Customs Safety and Security Procedures (EU Exit) (No. 2) Regulations 2019

Debate between Lord Tunnicliffe and Baroness Neville-Rolfe
Monday 7th October 2019

(4 years, 7 months ago)

Lords Chamber
Read Full debate Read Hansard Text
Baroness Neville-Rolfe Portrait Baroness Neville-Rolfe (Con)
- Hansard - - - Excerpts

My Lords, I echo the comments that have been made welcoming my noble friend to the Front Bench. I support the regulations that we are discussing today but I have some questions; I hope my noble friend can reassure me.

If we have a no deal, the culture at the ports and on the border in Ireland could change. Other member states may be less concerned about what is sent to us in the UK than they have been in the past. I note that there will be a 12-month period when no safety and security declarations will be required. That is probably sensible, to keep the lorries rolling, but, to put it simply, we in this House need to understand what will happen with the enforcement of important laws at the ports and on the border. How will we stop the import of illegal migrants, dangerous knives, machine guns and cocaine—all the things that the Home Office, very sensibly, tries to keep out—let alone illegal cultural works, exotic plants and animals that are prohibited from coming into the UK? What will happen at the ports and on the Irish border? Can the House have some reassurance about how these laws will be enforced in the transitional period and in the longer term?

Lord Tunnicliffe Portrait Lord Tunnicliffe (Lab)
- Hansard - -

My Lords, I congratulate the Minister on his new role. It will be interesting to see if he will be the permanent Treasury representative; it is an onerous task that has worn out many a noble Lord.

I am generally unhappy with Explanatory Memorandums and the Minister has gone out of his way to make my point for me. His speech illustrated how an Explanatory Memorandum should be. It is about imports, exports, empty bits and combined declarations. That I can understand but not much more because I do not understand the export and import business. I hope the Minister forgives my somewhat naive questions. It seems that these regulations are designed to create frictionless trade. Unlike the other instruments, there is no problem with deal or no deal because the powers are discretionary in all cases; if there is a deal HMRC can withdraw its discretion.

Taking imports first, the regulations say that there will be no requirement for declarations on any imports from EU countries for 12 months. That is simple and straightforward. What I do not understand is whether EU countries—I was about to say the French—will require the declarations to be generated, even if we do not want them. I do not understand what WTO rules say on things like that. Is there a worldwide agreement that these declarations should be flying about unless there is an equivalent mechanism, which the EU has internally? I hope the Minister will be able to answer the question of whether the French will feel the need to require declarations to be made. The reverse of that is the key question the noble Lord, Lord Purvis, asked. We may not want to make declarations for 12 months for our exports, but how will EU countries react to that? Are these declarations pieces of paper? I do not really understand.
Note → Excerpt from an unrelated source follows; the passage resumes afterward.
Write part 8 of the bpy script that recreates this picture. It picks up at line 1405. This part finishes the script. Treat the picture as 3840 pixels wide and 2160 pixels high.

When you get to Calais do you say, “Here is my declaration; the British have said this is good”? Will lorries without these declarations, having avoided a friction problem on this side of the Channel, end up in a big lorry park while they somehow or another overcome this process?

Finally, I did go through all the paragraphs and paragraph 3.2 talks about public notices being issued when these discretionary factors come into effect. I have trouble with the fact that it is being done by the made affirmative process; clearly, had the Government started earlier it would not be urgent. If there is a need for a public notice for these things to happen, should that public notice not already have been published?